#### [DATA BLOCK]
— Start —

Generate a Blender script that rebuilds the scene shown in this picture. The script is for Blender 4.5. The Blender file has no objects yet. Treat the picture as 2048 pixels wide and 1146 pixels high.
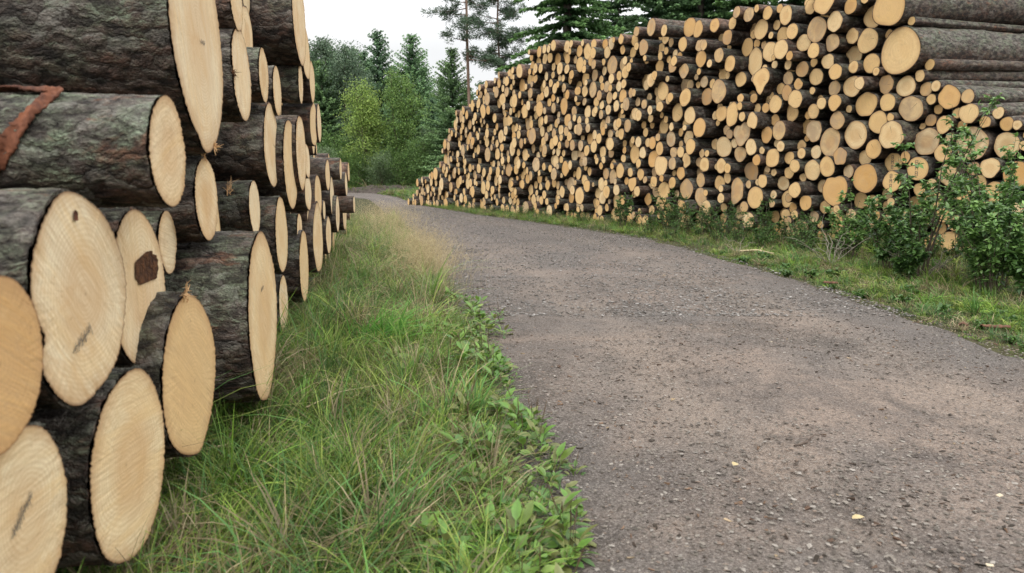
import bpy, math, random
import numpy as np
from mathutils import Vector, Matrix, noise
rng = np.random.default_rng(11)
random.seed(4)
PI = math.pi
scene = bpy.context.scene
C = scene.collection

# ------------------------------------------------------------------ helpers
def tag(o, label=None, cat=None, group=None, kind=None):
    if label: o['label'] = label
    if cat: o['category'] = cat
    if group: o['group'] = group
    if kind: o['kind'] = kind
    return o

class MB:
    """collects vertices, faces and per-vertex attributes"""
    def __init__(s):
        s.V = []; s.F = []; s.n = 0; s.M = []; s.A = {}; s.S = []
    def add(s, V, F, mi=0, smooth=True, **attrs):
        V = np.asarray(V, float).reshape(-1, 3)
        s.V.append(V)
        for f in (F if isinstance(F, list) else [F]):
            f = np.asarray(f, int)
            s.F.append(f + s.n); s.M.append(np.full(len(f), mi)); s.S.append(np.full(len(f), smooth))
        for k, a in attrs.items():
            s.A.setdefault(k, []).append((s.n, np.asarray(a, float)))
        s.n += len(V)
        return s
    def build(s, name, mats, parent=None):
        me = bpy.data.meshes.new(name)
        V = np.concatenate(s.V)
        tot = np.concatenate([np.full(len(f), f.shape[1]) for f in s.F])
        loops = np.concatenate([f.ravel() for f in s.F])
        start = np.concatenate([[0], np.cumsum(tot)[:-1]])
        me.vertices.add(len(V)); me.vertices.foreach_set('co', V.astype(np.float32).ravel())
        me.loops.add(len(loops)); me.loops.foreach_set('vertex_index', loops.astype(np.int32))
        me.polygons.add(len(tot)); me.polygons.foreach_set('loop_start', start.astype(np.int32))
        me.polygons.foreach_set('loop_total', tot.astype(np.int32))
        me.polygons.foreach_set('material_index', np.concatenate(s.M).astype(np.int32))
        me.polygons.foreach_set('use_smooth', np.concatenate(s.S).astype(bool))
        for k, parts in s.A.items():
            dim = 1 if parts[0][1].ndim == 1 else parts[0][1].shape[1]
            full = np.zeros((len(V), dim))
            for st, a in parts: full[st:st+len(a)] = a.reshape(len(a), dim)
            if dim == 1:
                at = me.attributes.new(k, 'FLOAT', 'POINT'); at.data.foreach_set('value', full.astype(np.float32).ravel())
            else:
                at = me.attributes.new(k, 'FLOAT_VECTOR', 'POINT'); at.data.foreach_set('vector', full.astype(np.float32).ravel())
        for m in (mats if isinstance(mats, list) else [mats]): me.materials.append(m)
        me.update(calc_edges=True); me.validate()
        o = bpy.data.objects.new(name, me); C.objects.link(o)
        if parent: o.parent = parent
        return o

def empty(name, loc=(0, 0, 0), rz=0):
    o = bpy.data.objects.new(name, None); o.location = loc; o.rotation_euler = (0, 0, rz)
    o.empty_display_size = .1; C.objects.link(o); return o

def copy_tree(o, parent=None):
    c = o.copy(); C.objects.link(c)
    if parent: c.parent = parent
    for ch in list(o.children): copy_tree(ch, c)
    return c

def tube(path, radii, seg=6):
    """tapered tube along a path -> V, F"""
    path = np.asarray(path, float); radii = np.asarray(radii, float); n = len(path)
    t = np.gradient(path, axis=0); t /= np.linalg.norm(t, axis=1)[:, None] + 1e-9
    ref = np.array([.31, .17, .93]) if abs(t[0, 2]) < .8 else np.array([1., .1, 0])
    a = np.cross(t, ref); a /= np.linalg.norm(a, axis=1)[:, None] + 1e-9
    b = np.cross(t, a)
    th = np.arange(seg) * 2 * PI / seg
    V = path[:, None] + radii[:, None, None] * (a[:, None] * np.cos(th)[None, :, None] + b[:, None] * np.sin(th)[None, :, None])
    V = V.reshape(-1, 3)
    i = np.arange(n-1)[:, None] * seg; j = np.arange(seg)[None]; k = (j + 1) % seg
    F = np.stack([i+j, i+k, i+seg+k, i+seg+j], -1).reshape(-1, 4)
    return V, F

# ------------------------------------------------------------------ materials
class NT:
    def __init__(s, name):
        s.m = bpy.data.materials.new(name); s.m.use_nodes = True
        s.t = s.m.node_tree; s.t.nodes.clear(); s.out = s.t.nodes.new('ShaderNodeOutputMaterial')
    def n(s, typ, **kw):
        nd = s.t.nodes.new('ShaderNode' + typ)
        for k, v in kw.items():
            if k.startswith('i_'):
                key = k[2:]; key = int(key) if key.isdigit() else key.replace('_', ' ')
                if hasattr(v, 'bl_rna') or isinstance(v, bpy.types.NodeSocket): s.t.links.new(v, nd.inputs[key])
                else: nd.inputs[key].default_value = v
            else: setattr(nd, k, v)
        return nd
    def attr(s, name, out='Vector'): return s.n('Attribute', attribute_name=name).outputs[out]
    def math(s, op, a, b=0., c=0., clamp=False):
        nd = s.n('Math', operation=op, use_clamp=clamp)
        for i, v in enumerate((a, b, c)):
            if isinstance(v, bpy.types.NodeSocket): s.t.links.new(v, nd.inputs[i])
            else: nd.inputs[i].default_value = v
        return nd.outputs[0]
    def mix(s, f, a, b, mode='MIX'):
        nd = s.n('Mix', data_type='RGBA', blend_type=mode)
        for i, v in ((0, f), (6, a), (7, b)):
            if isinstance(v, bpy.types.NodeSocket): s.t.links.new(v, nd.inputs[i])
            else: nd.inputs[i].default_value = v if i == 0 else (*v[:3], 1)
        return nd.outputs[2]
    def noise(s, vec, scale, detail=4, rough=.55, dist=0, out=0):
        nd = s.n('TexNoise', i_Scale=scale, i_Detail=detail, i_Roughness=rough, i_Distortion=dist)
        s.t.links.new(vec, nd.inputs['Vector']); return nd.outputs[out]
    def ramp(s, f, lo, hi, a=0., b=1.):
        nd = s.n('MapRange'); s.t.links.new(f, nd.inputs[0])
        for i, v in enumerate((lo, hi, a, b)): nd.inputs[i+1].default_value = v
        return nd.outputs[0]
    def vscale(s, v, sc):
        nd = s.n('VectorMath', operation='MULTIPLY'); s.t.links.new(v, nd.inputs[0]); nd.inputs[1].default_value = sc
        return nd.outputs[0]
    def vadd(s, a, b):
        nd = s.n('VectorMath', operation='ADD'); s.t.links.new(a, nd.inputs[0]); s.t.links.new(b, nd.inputs[1]); return nd.outputs[0]
    def bump(s, h, strength=.5, dist=.01, normal=None):
        nd = s.n('Bump'); nd.inputs['Strength'].default_value = strength; nd.inputs['Distance'].default_value = dist
        s.t.links.new(h, nd.inputs['Height'])
        if normal: s.t.links.new(normal, nd.inputs['Normal'])
        return nd.outputs[0]
    def bsdf(s, col, rough=.8, normal=None, spec=.3, trans=0.):
        p = s.n('BsdfPrincipled'); p.inputs['Specular IOR Level'].default_value = spec
        for k, v in (('Base Color', col), ('Roughness', rough)):
            if isinstance(v, bpy.types.NodeSocket): s.t.links.new(v, p.inputs[k])
            else: p.inputs[k].default_value = (*v, 1) if k == 'Base Color' else v
        if normal: s.t.links.new(normal, p.inputs['Normal'])
        o = p.outputs[0]
        if trans:
            tr = s.n('BsdfTranslucent')
            if isinstance(col, bpy.types.NodeSocket): s.t.links.new(col, tr.inputs[0])
            mx = s.n('MixShader'); mx.inputs[0].default_value = trans
            s.t.links.new(o, mx.inputs[1]); s.t.links.new(tr.outputs[0], mx.inputs[2]); o = mx.outputs[0]
        s.t.links.new(o, s.out.inputs[0]); return s.m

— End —

#### [REQUIREMENT]
Reproduce each line word for word and drop the pictures.

#### [THE SOLUTION]
Generate a Blender script that rebuilds the scene shown in this picture. The script is for Blender 4.5. The Blender file has no objects yet. Treat the picture as 2048 pixels wide and 1146 pixels high.
import bpy, math, random
import numpy as np
from mathutils import Vector, Matrix, noise
rng = np.random.default_rng(11)
random.seed(4)
PI = math.pi
scene = bpy.context.scene
C = scene.collection

# ------------------------------------------------------------------ helpers
def tag(o, label=None, cat=None, group=None, kind=None):
    if label: o['label'] = label
    if cat: o['category'] = cat
    if group: o['group'] = group
    if kind: o['kind'] = kind
    return o

class MB:
    """collects vertices, faces and per-vertex attributes"""
    def __init__(s):
        s.V = []; s.F = []; s.n = 0; s.M = []; s.A = {}; s.S = []
    def add(s, V, F, mi=0, smooth=True, **attrs):
        V = np.asarray(V, float).reshape(-1, 3)
        s.V.append(V)
        for f in (F if isinstance(F, list) else [F]):
            f = np.asarray(f, int)
            s.F.append(f + s.n); s.M.append(np.full(len(f), mi)); s.S.append(np.full(len(f), smooth))
        for k, a in attrs.items():
            s.A.setdefault(k, []).append((s.n, np.asarray(a, float)))
        s.n += len(V)
        return s
    def build(s, name, mats, parent=None):
        me = bpy.data.meshes.new(name)
        V = np.concatenate(s.V)
        tot = np.concatenate([np.full(len(f), f.shape[1]) for f in s.F])
        loops = np.concatenate([f.ravel() for f in s.F])
        start = np.concatenate([[0], np.cumsum(tot)[:-1]])
        me.vertices.add(len(V)); me.vertices.foreach_set('co', V.astype(np.float32).ravel())
        me.loops.add(len(loops)); me.loops.foreach_set('vertex_index', loops.astype(np.int32))
        me.polygons.add(len(tot)); me.polygons.foreach_set('loop_start', start.astype(np.int32))
        me.polygons.foreach_set('loop_total', tot.astype(np.int32))
        me.polygons.foreach_set('material_index', np.concatenate(s.M).astype(np.int32))
        me.polygons.foreach_set('use_smooth', np.concatenate(s.S).astype(bool))
        for k, parts in s.A.items():
            dim = 1 if parts[0][1].ndim == 1 else parts[0][1].shape[1]
            full = np.zeros((len(V), dim))
            for st, a in parts: full[st:st+len(a)] = a.reshape(len(a), dim)
            if dim == 1:
                at = me.attributes.new(k, 'FLOAT', 'POINT'); at.data.foreach_set('value', full.astype(np.float32).ravel())
            else:
                at = me.attributes.new(k, 'FLOAT_VECTOR', 'POINT'); at.data.foreach_set('vector', full.astype(np.float32).ravel())
        for m in (mats if isinstance(mats, list) else [mats]): me.materials.append(m)
        me.update(calc_edges=True); me.validate()
        o = bpy.data.objects.new(name, me); C.objects.link(o)
        if parent: o.parent = parent
        return o

def empty(name, loc=(0, 0, 0), rz=0):
    o = bpy.data.objects.new(name, None); o.location = loc; o.rotation_euler = (0, 0, rz)
    o.empty_display_size = .1; C.objects.link(o); return o

def copy_tree(o, parent=None):
    c = o.copy(); C.objects.link(c)
    if parent: c.parent = parent
    for ch in list(o.children): copy_tree(ch, c)
    return c

def tube(path, radii, seg=6):
    """tapered tube along a path -> V, F"""
    path = np.asarray(path, float); radii = np.asarray(radii, float); n = len(path)
    t = np.gradient(path, axis=0); t /= np.linalg.norm(t, axis=1)[:, None] + 1e-9
    ref = np.array([.31, .17, .93]) if abs(t[0, 2]) < .8 else np.array([1., .1, 0])
    a = np.cross(t, ref); a /= np.linalg.norm(a, axis=1)[:, None] + 1e-9
    b = np.cross(t, a)
    th = np.arange(seg) * 2 * PI / seg
    V = path[:, None] + radii[:, None, None] * (a[:, None] * np.cos(th)[None, :, None] + b[:, None] * np.sin(th)[None, :, None])
    V = V.reshape(-1, 3)
    i = np.arange(n-1)[:, None] * seg; j = np.arange(seg)[None]; k = (j + 1) % seg
    F = np.stack([i+j, i+k, i+seg+k, i+seg+j], -1).reshape(-1, 4)
    return V, F

# ------------------------------------------------------------------ materials
class NT:
    def __init__(s, name):
        s.m = bpy.data.materials.new(name); s.m.use_nodes = True
        s.t = s.m.node_tree; s.t.nodes.clear(); s.out = s.t.nodes.new('ShaderNodeOutputMaterial')
    def n(s, typ, **kw):
        nd = s.t.nodes.new('ShaderNode' + typ)
        for k, v in kw.items():
            if k.startswith('i_'):
                key = k[2:]; key = int(key) if key.isdigit() else key.replace('_', ' ')
                if hasattr(v, 'bl_rna') or isinstance(v, bpy.types.NodeSocket): s.t.links.new(v, nd.inputs[key])
                else: nd.inputs[key].default_value = v
            else: setattr(nd, k, v)
        return nd
    def attr(s, name, out='Vector'): return s.n('Attribute', attribute_name=name).outputs[out]
    def math(s, op, a, b=0., c=0., clamp=False):
        nd = s.n('Math', operation=op, use_clamp=clamp)
        for i, v in enumerate((a, b, c)):
            if isinstance(v, bpy.types.NodeSocket): s.t.links.new(v, nd.inputs[i])
            else: nd.inputs[i].default_value = v
        return nd.outputs[0]
    def mix(s, f, a, b, mode='MIX'):
        nd = s.n('Mix', data_type='RGBA', blend_type=mode)
        for i, v in ((0, f), (6, a), (7, b)):
            if isinstance(v, bpy.types.NodeSocket): s.t.links.new(v, nd.inputs[i])
            else: nd.inputs[i].default_value = v if i == 0 else (*v[:3], 1)
        return nd.outputs[2]
    def noise(s, vec, scale, detail=4, rough=.55, dist=0, out=0):
        nd = s.n('TexNoise', i_Scale=scale, i_Detail=detail, i_Roughness=rough, i_Distortion=dist)
        s.t.links.new(vec, nd.inputs['Vector']); return nd.outputs[out]
    def ramp(s, f, lo, hi, a=0., b=1.):
        nd = s.n('MapRange'); s.t.links.new(f, nd.inputs[0])
        for i, v in enumerate((lo, hi, a, b)): nd.inputs[i+1].default_value = v
        return nd.outputs[0]
    def vscale(s, v, sc):
        nd = s.n('VectorMath', operation='MULTIPLY'); s.t.links.new(v, nd.inputs[0]); nd.inputs[1].default_value = sc
        return nd.outputs[0]
    def vadd(s, a, b):
        nd = s.n('VectorMath', operation='ADD'); s.t.links.new(a, nd.inputs[0]); s.t.links.new(b, nd.inputs[1]); return nd.outputs[0]
    def bump(s, h, strength=.5, dist=.01, normal=None):
        nd = s.n('Bump'); nd.inputs['Strength'].default_value = strength; nd.inputs['Distance'].default_value = dist
        s.t.links.new(h, nd.inputs['Height'])
        if normal: s.t.links.new(normal, nd.inputs['Normal'])
        return nd.outputs[0]
    def bsdf(s, col, rough=.8, normal=None, spec=.3, trans=0.):
        p = s.n('BsdfPrincipled'); p.inputs['Specular IOR Level'].default_value = spec
        for k, v in (('Base Color', col), ('Roughness', rough)):
            if isinstance(v, bpy.types.NodeSocket): s.t.links.new(v, p.inputs[k])
            else: p.inputs[k].default_value = (*v, 1) if k == 'Base Color' else v
        if normal: s.t.links.new(normal, p.inputs['Normal'])
        o = p.outputs[0]
        if trans:
            tr = s.n('BsdfTranslucent')
            if isinstance(col, bpy.types.NodeSocket): s.t.links.new(col, tr.inputs[0])
            mx = s.n('MixShader'); mx.inputs[0].default_value = trans
            s.t.links.new(o, mx.inputs[1]); s.t.links.new(tr.outputs[0], mx.inputs[2]); o = mx.outputs[0]
        s.t.links.new(o, s.out.inputs[0]); return s.m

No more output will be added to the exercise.